> WRITTEN EXERCISE: Copy out the listing in full, exactly as written, but not its pictures.

> SUPPLIED MATERIAL:

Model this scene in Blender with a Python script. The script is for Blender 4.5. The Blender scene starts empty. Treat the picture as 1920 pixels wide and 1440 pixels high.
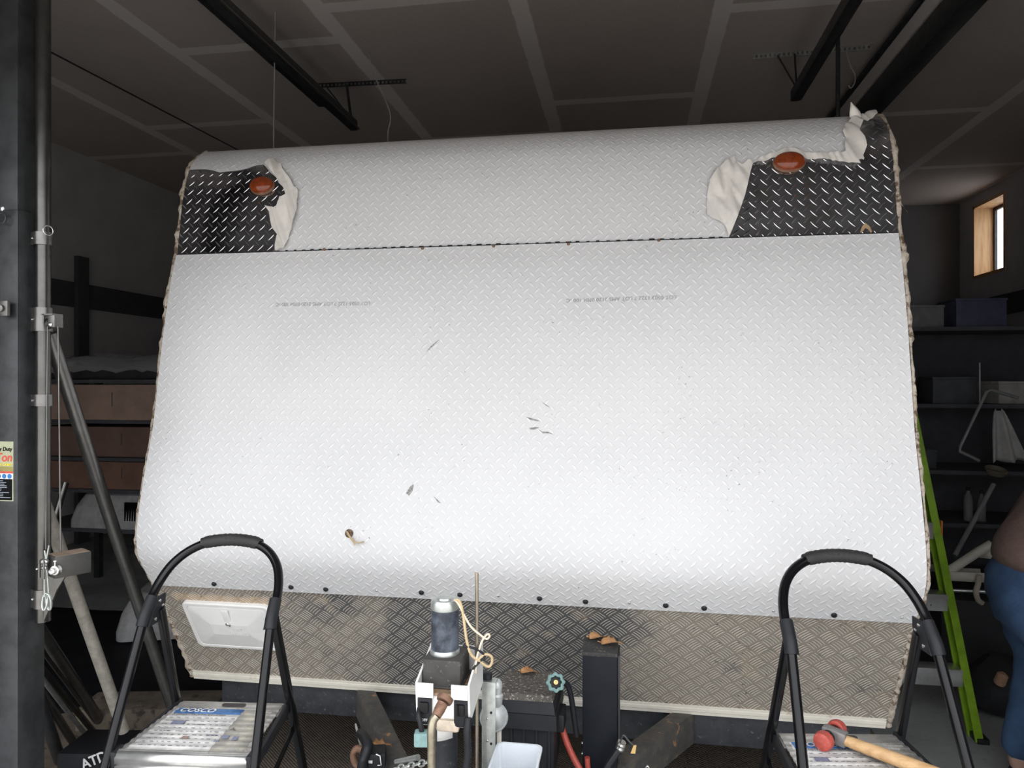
import bpy, bmesh, math, random
from mathutils import Vector, Matrix, noise
from mathutils.geometry import delaunay_2d_cdt

R = math.radians
S = bpy.context.scene
COL = S.collection
random.seed(7)

# ---------------------------------------------------------------- camera
YAW, FPX, EYE = R(9.24), 1353.0, 1.62
cam = bpy.data.cameras.new('camera')
cam.sensor_fit = 'HORIZONTAL'; cam.sensor_width = 36.0
cam.lens = FPX / 1920 * 36.0
cam.shift_y = -8.0 / 1920
cam.clip_start = 0.02; cam.clip_end = 200
cam_o = bpy.data.objects.new('camera', cam); COL.objects.link(cam_o)
cam_o.location = (0, 0, EYE); cam_o.rotation_euler = (R(90), 0, YAW)
S.camera = cam_o

# ---------------------------------------------------------------- daylight
w = bpy.data.worlds.new('overcast_sky'); S.world = w; w.use_nodes = True
nt = w.node_tree; nt.nodes.clear()
out = nt.nodes.new('ShaderNodeOutputWorld'); bg = nt.nodes.new('ShaderNodeBackground')
tc = nt.nodes.new('ShaderNodeTexCoord'); sp = nt.nodes.new('ShaderNodeSeparateXYZ')
rmp = nt.nodes.new('ShaderNodeValToRGB')                # overcast dome: zenith about three times the horizon
rmp.color_ramp.elements[0].position = 0.0; rmp.color_ramp.elements[0].color = (0.37, 0.375, 0.39, 1)
rmp.color_ramp.elements[1].position = 1.0; rmp.color_ramp.elements[1].color = (1.04, 1.06, 1.09, 1)
nt.links.new(tc.outputs['Generated'], sp.inputs[0]); nt.links.new(sp.outputs['Z'], rmp.inputs[0])
nt.links.new(rmp.outputs[0], bg.inputs[0]); nt.links.new(bg.outputs[0], out.inputs[0])
bg.inputs[1].default_value = 2.2
S.view_settings.view_transform = 'Standard'
S.view_settings.look = 'None'
S.view_settings.gamma = 1.0
S.view_settings.use_curve_mapping = False
S.view_settings.exposure = 1.20

# ---------------------------------------------------------------- helpers: pixel -> point
ca, sa = math.cos(YAW), math.sin(YAW)
def ray(x, y):
    u = (x - 960) / FPX; v = (712 - y) / FPX
    return (-sa + u * ca, ca + u * sa, v)
def atX(x, y, X):
    r = ray(x, y); t = X / r[0]; return Vector((X, r[1] * t, EYE + r[2] * t))
def atY(x, y, Y):
    r = ray(x, y); t = Y / r[1]; return Vector((r[0] * t, Y, EYE + r[2] * t))
def atZ(x, y, Z):
    r = ray(x, y); t = (Z - EYE) / r[2]; return Vector((r[0] * t, r[1] * t, Z))
def atD(x, y, d):
    r = ray(x, y); return Vector((r[0] * d, r[1] * d, EYE + r[2] * d))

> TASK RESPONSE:
Model this scene in Blender with a Python script. The script is for Blender 4.5. The Blender scene starts empty. Treat the picture as 1920 pixels wide and 1440 pixels high.
import bpy, bmesh, math, random
from mathutils import Vector, Matrix, noise
from mathutils.geometry import delaunay_2d_cdt

R = math.radians
S = bpy.context.scene
COL = S.collection
random.seed(7)

# ---------------------------------------------------------------- camera
YAW, FPX, EYE = R(9.24), 1353.0, 1.62
cam = bpy.data.cameras.new('camera')
cam.sensor_fit = 'HORIZONTAL'; cam.sensor_width = 36.0
cam.lens = FPX / 1920 * 36.0
cam.shift_y = -8.0 / 1920
cam.clip_start = 0.02; cam.clip_end = 200
cam_o = bpy.data.objects.new('camera', cam); COL.objects.link(cam_o)
cam_o.location = (0, 0, EYE); cam_o.rotation_euler = (R(90), 0, YAW)
S.camera = cam_o

# ---------------------------------------------------------------- daylight
w = bpy.data.worlds.new('overcast_sky'); S.world = w; w.use_nodes = True
nt = w.node_tree; nt.nodes.clear()
out = nt.nodes.new('ShaderNodeOutputWorld'); bg = nt.nodes.new('ShaderNodeBackground')
tc = nt.nodes.new('ShaderNodeTexCoord'); sp = nt.nodes.new('ShaderNodeSeparateXYZ')
rmp = nt.nodes.new('ShaderNodeValToRGB')                # overcast dome: zenith about three times the horizon
rmp.color_ramp.elements[0].position = 0.0; rmp.color_ramp.elements[0].color = (0.37, 0.375, 0.39, 1)
rmp.color_ramp.elements[1].position = 1.0; rmp.color_ramp.elements[1].color = (1.04, 1.06, 1.09, 1)
nt.links.new(tc.outputs['Generated'], sp.inputs[0]); nt.links.new(sp.outputs['Z'], rmp.inputs[0])
nt.links.new(rmp.outputs[0], bg.inputs[0]); nt.links.new(bg.outputs[0], out.inputs[0])
bg.inputs[1].default_value = 2.2
S.view_settings.view_transform = 'Standard'
S.view_settings.look = 'None'
S.view_settings.gamma = 1.0
S.view_settings.use_curve_mapping = False
S.view_settings.exposure = 1.20

# ---------------------------------------------------------------- helpers: pixel -> point
ca, sa = math.cos(YAW), math.sin(YAW)
def ray(x, y):
    u = (x - 960) / FPX; v = (712 - y) / FPX
    return (-sa + u * ca, ca + u * sa, v)
def atX(x, y, X):
    r = ray(x, y); t = X / r[0]; return Vector((X, r[1] * t, EYE + r[2] * t))
def atY(x, y, Y):
    r = ray(x, y); t = Y / r[1]; return Vector((r[0] * t, Y, EYE + r[2] * t))
def atZ(x, y, Z):
    r = ray(x, y); t = (Z - EYE) / r[2]; return Vector((r[0] * t, r[1] * t, Z))
def atD(x, y, d):
    r = ray(x, y); return Vector((r[0] * d, r[1] * d, EYE + r[2] * d))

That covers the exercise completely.